15. It is right to say that Mr Tait also advanced the argument that the treatment by the judge of the fact that the first appellant's half-brother had been granted asylum in France was inadequately dealt with and in particular where the judge had said that she did "not know the precise details of his claim" noting that he had given evidence about it and that was before her. However, this argument was not taken further during arguments advanced before this Tribunal and the judge in effect did not say she knew nothing about it but that she did not know the precise details of the claim which would appear to have been correct.
16. I should note that with regard to the decision in general, it is clearly a very thorough and careful decision in which the judge has looked at all the evidence in the round. It is clear even though the expert report itself is dealt with relatively briefly, that the judge has looked at it carefully and has summarised what it says. Moreoever, she has considered this report in the round in light of all the evidence which was given, and to which she has had regard. In particular, she notes at paragraph 40 that the claim that the first appellant's father "is being held and denied communications which amount to evidence of persecution of him" and "that he will not receive a fair trial" (see paragraph 39) is (at paragraph 40) "inconsistent with the oral evidence which was given to me by the appellant and indeed by her half-brother" who "both told me that they are in regular contact with [the first appellant's father] and that he has been given a tablet on which he can communicate with people in the outside world". The judge notes further that "indeed he regularly appears to communicate with both his daughter and his son as she told me that she had spoken to him the day before the hearing".
17. The judge also notes (at paragraph 43) with regard to the first appellant's stated belief "that she will be arrested upon return to the Ivory Coast and that she will be held by the current government and that her son will be removed from the care and used either for ritual sacrifice or in some form of trafficking" that "there is of course no evidence to support what she says". The judge also finds that "further a claim that her father has been deprived of basic rights while in prison awaiting charges/trial is undermined by the fact that he has the freedom to communicate with her through Facebook", noting that "if her father were being badly treated in prison then she would be aware of that and it is unlikely that he would have access to the outside world in the way that she claims".

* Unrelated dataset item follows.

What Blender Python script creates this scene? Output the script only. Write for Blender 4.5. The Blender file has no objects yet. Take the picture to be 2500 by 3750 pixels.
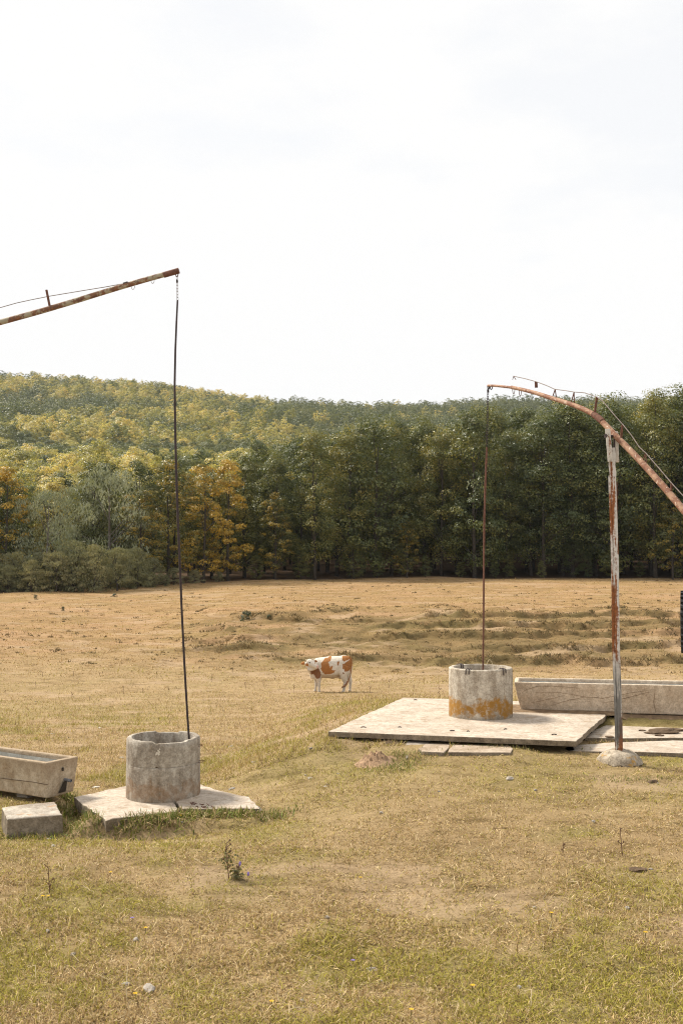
import bpy, bmesh, math, random
import numpy as np
from mathutils import Vector, Matrix, Euler

random.seed(7)
rng = np.random.default_rng(11)
scene = bpy.context.scene
COL = scene.collection
R = math.radians

# ------------------------------------------------------------------ camera
F = 4000.0                      # focal length in pixels of the 2500 px wide photograph
CAMZ = 3.5
PITCH = math.atan(149.0 / F)
cam_data = bpy.data.cameras.new("camera")
cam_data.sensor_fit = 'HORIZONTAL'
cam_data.sensor_width = 36.0
cam_data.lens = 36.0 * F / 2500.0
cam_data.clip_start = 0.1
cam_data.clip_end = 20000
cam = bpy.data.objects.new("camera", cam_data)
cam.location = (0, 0, CAMZ)
cam.rotation_euler = (R(90) + PITCH, 0, 0)
COL.objects.link(cam)
scene.camera = cam

# ------------------------------------------------------------------ world
SUN_DIR = Vector((-0.85, 0.53, 0))           # horizontal direction towards the sun
SUN_EL = R(47)
world = bpy.data.worlds.new("World")
scene.world = world
world.use_nodes = True
wn, wl = world.node_tree.nodes, world.node_tree.links
wn.clear()
w_out = wn.new('ShaderNodeOutputWorld')
w_bg = wn.new('ShaderNodeBackground')
w_bg.inputs['Strength'].default_value = 0.1
w_sky = wn.new('ShaderNodeTexSky')
w_sky.sky_type = 'NISHITA'
w_sky.sun_disc = False
w_sky.sun_elevation = SUN_EL
w_sky.sun_rotation = math.atan2(SUN_DIR.x, SUN_DIR.y)
w_tc = wn.new('ShaderNodeTexCoord')
w_map = wn.new('ShaderNodeMapping')
w_map.inputs['Scale'].default_value = (1.0, 1.0, 2.6)
w_map.inputs['Location'].default_value = (-1.5267, 1.6111, -1.7300)
w_n = wn.new('ShaderNodeTexNoise')
w_n.inputs['Scale'].default_value = 2.6
w_n.inputs['Detail'].default_value = 7
w_n.inputs['Roughness'].default_value = 0.55
w_r = wn.new('ShaderNodeValToRGB')
w_r.color_ramp.elements[0].position = 0.36
w_r.color_ramp.elements[0].color = (0.905, 0.905, 0.905, 1)
w_r.color_ramp.elements[1].position = 0.46
w_r.color_ramp.elements[1].color = (1, 1, 1, 1)
w_mix = wn.new('ShaderNodeMixRGB')
w_mix.inputs['Color2'].default_value = (6.1, 6.08, 6.05, 1)      # bright thin cloud cover
wl.new(w_tc.outputs['Generated'], w_map.inputs['Vector'])
wl.new(w_map.outputs['Vector'], w_n.inputs['Vector'])
wl.new(w_n.outputs['Fac'], w_r.inputs['Fac'])
wl.new(w_r.outputs['Color'], w_mix.inputs['Fac'])
wl.new(w_sky.outputs['Color'], w_mix.inputs['Color1'])
wl.new(w_mix.outputs['Color'], w_bg.inputs['Color'])
wl.new(w_bg.outputs['Background'], w_out.inputs['Surface'])

# ------------------------------------------------------------------ sun
sun_data = bpy.data.lights.new("sun", 'SUN')
sun_data.energy = 3.9
sun_data.angle = R(12)
sun_data.color = (1.0, 0.93, 0.81)
sun = bpy.data.objects.new("sun", sun_data)
_sd = Vector((SUN_DIR.x * math.cos(SUN_EL), SUN_DIR.y * math.cos(SUN_EL), math.sin(SUN_EL))).normalized()
sun.rotation_euler = _sd.to_track_quat('Z', 'Y').to_euler()
sun.location = (-30, 30, 60)
COL.objects.link(sun)

# ------------------------------------------------------------------ exposure
vs = scene.view_settings
vs.view_transform = 'Standard'
vs.look = 'None'
vs.exposure = 0.72
vs.gamma = 1.0
vs.use_curve_mapping = False
scene.cycles.use_denoising = True
scene.cycles.denoising_input_passes = 'RGB_ALBEDO_NORMAL'
scene.cycles.denoising_prefilter = 'NONE'
scene.cycles.filter_width = 1.1
scene.cycles.max_bounces = 6
scene.cycles.diffuse_bounces = 3
scene.cycles.transmission_bounces = 3
scene.cycles.volume_bounces = 0
scene.cycles.transparent_max_bounces = 4

# ================================================================== helpers
def at(u, v, Y):
    """world point seen at pixel (u, v) of the photograph at depth Y"""
    a = (u - 1250.0) / F
    b = (1875.0 - v) / F
    c, s = math.cos(PITCH), math.sin(PITCH)
    d = Vector((a, c - s * b, s + c * b))
    k = Y / d.y
    return Vector((d.x * k, Y, CAMZ + d.z * k))

def at_z(u, v, z):
    a = (u - 1250.0) / F
    b = (1875.0 - v) / F
    c, s = math.cos(PITCH), math.sin(PITCH)
    d = Vector((a, c - s * b, s + c * b))
    k = (z - CAMZ) / d.z
    return Vector((d.x * k, d.y * k, z))

def _hash(ix, iy, iz, seed):
    n = (ix * 374761393 + iy * 668265263 + iz * 2147483647 + seed * 1274126177) & 0xFFFFFFFF
    n = ((n ^ (n >> 13)) * 1274126177) & 0xFFFFFFFF
    n = n ^ (n >> 16)
    return (n & 0xFFFFFF) / float(0xFFFFFF)

def vnoise(x, y, seed=0):
    x = np.asarray(x, float); y = np.asarray(y, float)
    ix = np.floor(x).astype(np.int64); iy = np.floor(y).astype(np.int64)
    fx = x - ix; fy = y - iy
    fx = fx * fx * fx * (fx * (fx * 6 - 15) + 10); fy = fy * fy * fy * (fy * (fy * 6 - 15) + 10)
    z = np.zeros_like(ix)
    a = _hash(ix, iy, z, seed); b = _hash(ix + 1, iy, z, seed)
    c = _hash(ix, iy + 1, z, seed); d = _hash(ix + 1, iy + 1, z, seed)
    return (a * (1 - fx) + b * fx) * (1 - fy) + (c * (1 - fx) + d * fx) * fy

def fbm(x, y, seed=0, octaves=4, gain=0.5):
    t = 0; amp = 1; tot = 0
    x = np.asarray(x, float); y = np.asarray(y, float)
    for o in range(octaves):
        t = t + amp * vnoise(x * 2 ** o + 17.3 * o, y * 2 ** o - 9.1 * o, seed + o)
        tot += amp; amp *= gain
    return t / tot

def sstep(a, b, x):
    t = np.clip((np.asarray(x, float) - a) / (b - a), 0, 1)
    return t * t * (3 - 2 * t)

# ------------------------------------------------------------------ terrain
L_Y = [-60, -20, 0, 4, 7, 9, 12, 12.6, 13.5, 15, 17, 25, 34, 42, 50, 60, 80, 98, 120, 150]
L_Z = [2.6, 2.2, 1.8, .8, .1, .05, .19, .17, -.07, -.06, -.10, -.62, -1.35, -1.86, -1.6, -1.08, -.45, .05, .8, 2.]
R_Y = [-60, -20, 0, 4, 7, 9, 12, 15, 16.4, 19, 22, 26, 34, 42, 50.5, 54, 59, 66, 78, 118, 150]
R_Z = [2.6, 2.2, 1.8, .9, .2, .06, .17, .34, .40, .42, .40, -.05, -1.0, -1.86, -2.08, -1.62, -.90, -.22, .02, .85, 2.]
RID_U = [-4000, -1500, 0, 500, 1000, 1500, 2000, 2500, 4000]
RID_V = [1330, 1335, 1380, 1408, 1450, 1474, 1492, 1490, 1470]
P_Y = [150, 200, 300, 400, 550, 700, 850, 1000, 1150, 1500, 2500, 4000]
P_P = [0, .02, .09, .20, .38, .57, .78, 1.0, .97, .6, .1, 0]

def smooth_interp(y, ys, zs):
    r = 0
    for k, w in ((-.12, .25), (0, .5), (.12, .25)):
        r = r + w * np.interp(y * (1 + k * .4), ys, zs)
    return r

def base_z(x, y):
    zl = smooth_interp(y, L_Y, L_Z); zr = smooth_interp(y, R_Y, R_Z)
    near = sstep(-2.6, 1.0, x + .25 * (fbm(x * .5, y * .5, 3, 2) - .5))
    ys = np.maximum(y, 1)
    far = sstep(-.22, -.03, x / ys + .03 * (vnoise(x * .1, y * .1, 5) - .5))
    w = near + (far - near) * sstep(30, 46, y)
    return zl + (zr - zl) * w

def ledges(x, y):
    """grazing steps on the far bank: height added and mask of the steep risers, coloured for shade and dark scrub"""
    z = base_z(x, y)
    ys = np.maximum(y, 1)
    bank = sstep(48.5, 51, y) * (1 - sstep(66, 78, y)) * (.12 + .88 * sstep(-.19, -.07, x / ys))
    ph = (z + .5 * (fbm(x * .05, y * .10, 31, 3) - .5) + .26 * (fbm(x * .4, y * .5, 33, 4, .6) - .5)) / .36
    fr = ph - np.floor(ph)
    led = sstep(.22, .42, fbm(x * .10, np.floor(ph) * 3.7 + x * .01, 37, 3))
    add = bank * .36 * led * (sstep(.0, .14, fr) - fr)
    riser = bank * led * sstep(.0, .03, fr) * (1 - sstep(.16, .34, fr))
    return z, bank, add, riser

def ground(x, y):
    x = np.asarray(x, float); y = np.asarray(y, float)
    ys = np.maximum(y, 1)
    z, bank, add, riser = ledges(x, y)
    z = z + add + bank * (.55 * (fbm(x * .16, y * .22, 35, 3) - .5) + .30 * (fbm(x * .9, y * 1.1, 36, 3) - .5))
    z = z + .06 * (fbm(x * .5, y * .5, 41, 4) - .5) * sstep(6, 10, y)
    z = z + .05 * (fbm(x * 1.7, y * 1.7, 43, 3) - .5) * sstep(6, 10, y) * (1 - sstep(110, 130, y))
    z = z + .35 * (fbm(x * .12, y * .12, 47, 3) - .5) * sstep(46, 60, y) * (1 - sstep(130, 150, y))
    # bank of soil that carries the cracked slab
    d = np.maximum(np.abs(x + 2.15) - 1.05, 0) ** 2 + np.maximum(np.abs(y - 14.45) - .62, 0) ** 2
    d = np.sqrt(d) + .12 * (fbm(x * 3, y * 3, 53, 2) - .5)
    bk = (LS_Z0 - .045) - .85 * np.maximum(d, 0) ** 1.0
    z = np.where((y > 12.5) & (y < 16.5) & (x < 0), np.maximum(z, bk), z)
    # soil banked up under the left trough
    dd = np.sqrt(np.maximum(np.abs(x + 5.3) - 1.3, 0) ** 2 + np.maximum(np.abs(y - 15.1) - .5, 0) ** 2)
    z = np.where((y > 12.5) & (y < 18) & (x < -2), np.maximum(z, .13 - .45 * dd + .05 * (fbm(x * 3, y * 3, 59, 2) - .5)), z)
    # ground lapping up to the left and the back of the square platform
    pa = (x + .21) * .972 - (y - 17.4) * .234; pb = (x + .21) * .234 + (y - 17.4) * .972
    d = np.sqrt(np.maximum(np.maximum(-pa, pa - 3.8), 0) ** 2 + np.maximum(np.maximum(-pb, pb - 4.3), 0) ** 2)
    lap = .545 - .05 * sstep(.2, .6, pa) - .34 * d + .05 * (fbm(x * 2.5, y * 2.5, 57, 2) - .5)
    lap = np.where((pa > .75) & (pb < 2), .515 - .10 * d - .06 * sstep(2.9, 3.4, pa) - .3 * np.maximum(0, d - .6), lap)
    lap = np.where((pa < 4.3) | ((pb > 2.5) & (pa < 4.2)), lap, -9)
    lap = np.where((pa > 3.6) & (pa < 9.5) & (pb < 5.5), np.maximum(lap, .60 - .5 * np.maximum(0, 3.05 - pb)), lap)
    z = np.where((y > 14) & (y < 25) & (x > -3), np.maximum(z, lap), z)
    # wooded hill
    u = 1250 + F * x / ys
    zr2 = CAMZ + 1000 * (2024 - np.interp(u, RID_U, RID_V)) / F - 13
    p = np.interp(y, P_Y, P_P)
    hill = p * (zr2 - 2) + 26 * (fbm(x * .004, y * .004, 61, 3) - .5) * sstep(250, 500, y)
    z = z + hill * sstep(140, 160, y)
    return z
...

18. The judge notes also at paragraph 43, that:
"The fact that President Gbagbo is facing charges at the International Criminal Court and has not been abused by the present government of the Ivory Coast further lends weight to the fact that the current regime is unlikely to treat members of the former regime and their families in an adverse manner."
The judge concludes with regard to the family members of the first appellant's father, that her mother "continues to reside in the Ivory Coast and there is no evidence that she had been badly treated".
19. It is in the context of this discussion of the evidence that consideration was given to the expert report.
20. In my judgment on a proper analysis of the evidence and the consideration of that evidence by Judge Obhi, no judge, on the basis of an opinion of an expert that it was "plausible to say that the children may be targeted" or that the first appellant "could be targeted by accusations in relation with her father's political activities" (which are the two parts of the report which it is said merited further consideration) could make a sustainable finding that the appellants would be at risk on return. The judge clearly gave consideration to the case advanced by the first appellant and by witnesses and a representative on her behalf, but concluded that she had failed to establish even to the lower standard of proof, (of which the judge was well aware - see paragraph 13 of the decision) that the appellants would be at risk on return. This decision was made following a full consideration of all the evidence in the case and although the expert evidence was dealt with relatively briefly, on the facts of this case there was nothing within that report and certainly nothing which has been highlighted on the appellants' behalf during this hearing, which undermines Judge Obhi's conclusions to this effect.
Notice of Decision
It follows that there having been no material error in Judge Obhi's decision, this appeal must be dismissed and I so find .
Direction Regarding Anonymity - Rule 14 of the Tribunal Procedure (Upper Tribunal) Rules 2008
Unless and until a Tribunal or court directs otherwise, the appellant is granted anonymity. No report of these proceedings shall directly or indirectly identify him or any member of their family. This direction applies both to the appellant and to the respondent. Failure to comply with this direction could lead to contempt of court proceedings.